When I think of errors, the first thing that comes to my head is that annoying red squiggly line that appeared in every single one of my Word documents as a kid because my name, Evan, apparently wasn’t in the dictionary. Today, that annoying red squiggly line is still present but instead of is being under my name (it still is), it’s now under every single tiny minute detail that I, apparently, didn’t pay attention to when coding to a certain code style. It’s everywhere. Is it still annoying? Yes. Is it necessary? You could argue against it. Is it important? Absolutely.
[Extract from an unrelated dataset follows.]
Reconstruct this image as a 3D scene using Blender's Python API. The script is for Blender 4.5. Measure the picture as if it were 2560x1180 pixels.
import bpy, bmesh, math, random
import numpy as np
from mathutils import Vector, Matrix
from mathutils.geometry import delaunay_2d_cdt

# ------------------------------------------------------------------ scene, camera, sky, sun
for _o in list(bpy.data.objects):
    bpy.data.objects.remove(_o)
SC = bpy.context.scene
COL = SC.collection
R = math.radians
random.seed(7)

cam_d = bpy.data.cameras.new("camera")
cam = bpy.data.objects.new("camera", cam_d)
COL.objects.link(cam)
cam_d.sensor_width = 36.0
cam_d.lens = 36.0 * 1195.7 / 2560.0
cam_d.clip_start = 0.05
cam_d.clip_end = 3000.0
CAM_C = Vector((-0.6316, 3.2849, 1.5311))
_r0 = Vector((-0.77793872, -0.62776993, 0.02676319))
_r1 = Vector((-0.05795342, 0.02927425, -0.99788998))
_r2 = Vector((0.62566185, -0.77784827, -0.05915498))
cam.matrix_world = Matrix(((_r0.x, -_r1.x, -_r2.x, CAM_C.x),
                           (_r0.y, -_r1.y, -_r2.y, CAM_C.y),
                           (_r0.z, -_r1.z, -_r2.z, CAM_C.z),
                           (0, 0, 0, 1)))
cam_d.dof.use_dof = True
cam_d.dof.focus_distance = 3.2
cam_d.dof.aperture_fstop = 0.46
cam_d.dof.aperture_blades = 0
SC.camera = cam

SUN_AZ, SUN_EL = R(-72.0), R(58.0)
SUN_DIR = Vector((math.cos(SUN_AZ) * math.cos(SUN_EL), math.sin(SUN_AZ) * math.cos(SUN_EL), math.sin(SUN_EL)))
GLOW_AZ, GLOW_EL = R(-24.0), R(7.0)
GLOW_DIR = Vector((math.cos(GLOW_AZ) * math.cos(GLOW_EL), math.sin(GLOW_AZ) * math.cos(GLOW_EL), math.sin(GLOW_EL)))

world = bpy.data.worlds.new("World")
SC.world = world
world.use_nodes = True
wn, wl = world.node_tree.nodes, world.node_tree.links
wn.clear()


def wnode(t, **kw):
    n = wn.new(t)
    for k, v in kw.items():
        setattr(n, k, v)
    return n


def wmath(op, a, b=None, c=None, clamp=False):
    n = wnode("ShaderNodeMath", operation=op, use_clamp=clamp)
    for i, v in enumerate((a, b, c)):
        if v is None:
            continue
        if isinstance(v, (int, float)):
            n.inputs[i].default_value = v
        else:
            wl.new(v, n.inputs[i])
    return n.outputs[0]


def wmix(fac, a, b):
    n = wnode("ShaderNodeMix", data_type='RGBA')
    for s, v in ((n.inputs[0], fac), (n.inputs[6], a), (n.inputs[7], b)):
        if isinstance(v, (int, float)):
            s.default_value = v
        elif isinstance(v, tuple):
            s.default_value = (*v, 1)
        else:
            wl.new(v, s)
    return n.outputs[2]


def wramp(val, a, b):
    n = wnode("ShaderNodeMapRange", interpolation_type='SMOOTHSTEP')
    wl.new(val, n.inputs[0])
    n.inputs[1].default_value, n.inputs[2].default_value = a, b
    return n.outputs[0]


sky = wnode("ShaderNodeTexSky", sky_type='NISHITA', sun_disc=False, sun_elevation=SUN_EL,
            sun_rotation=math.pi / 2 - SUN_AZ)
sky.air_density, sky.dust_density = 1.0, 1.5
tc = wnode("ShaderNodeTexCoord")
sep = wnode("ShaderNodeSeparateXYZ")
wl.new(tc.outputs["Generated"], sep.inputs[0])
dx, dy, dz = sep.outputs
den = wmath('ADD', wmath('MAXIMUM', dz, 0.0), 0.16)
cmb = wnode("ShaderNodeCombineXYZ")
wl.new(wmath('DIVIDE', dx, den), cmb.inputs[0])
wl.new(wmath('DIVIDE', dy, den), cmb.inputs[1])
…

So why do these red lines appear? My code looks fine and it runs fine, why is it needed? Well in addition to helping debug programs when it doesn’t run in the first place, it allows each program that adheres to the code style to be formatted similarly and designed the same way. It allows your code to be readable to people that use the same style and allows your code to be near in nature to any other programs you run under this style. It’s like formatting an essay you would do back in highschool, where each essay needs to be 12pt font, Times New Roman, and double spaced. You could write the whole essay in 11pt font, Arial, and 1.15 spaced since it’s still the same essay, but it becomes much more complex to understand the more you drift away from the standardized style.

After using IntelliJ for around a week now, I can safely say that it’s just like Eclipse, but better. Since IntelliJ was created as a commerical product, it’s much more refined than Eclipse and has much more built in functionality, like connecting to GitHub and having a much more expansive debugger. For my ICS 314 class we have to use a certain code style to conform to a standard of writing, mainly so that our code can be readable and understood properly. When I first used a coding style in ICS 211, I thought it was annoying since I already had a personal coding standard that I used. It wasn’t too hard to transition, since most of the time I would write in my style first, then conform it to the style. I still somewhat do this but I usually try to write in the coding style first then make small edits later. Try to get it right first then modify. I do really appreciate that IntelliJ has a hotkey to look at each error and shows you where it is, something that I wished JSFiddle did. It’s a bit annoying to see the red error warning at first, but it’s surprisingly fun to whittle it down to 0 since most of the time they are small errors and if it broke the program I would have been annoyed at that instead of the style errors.

If Grammerly worked with this text editor it would tell me to make proper headers. I won’t.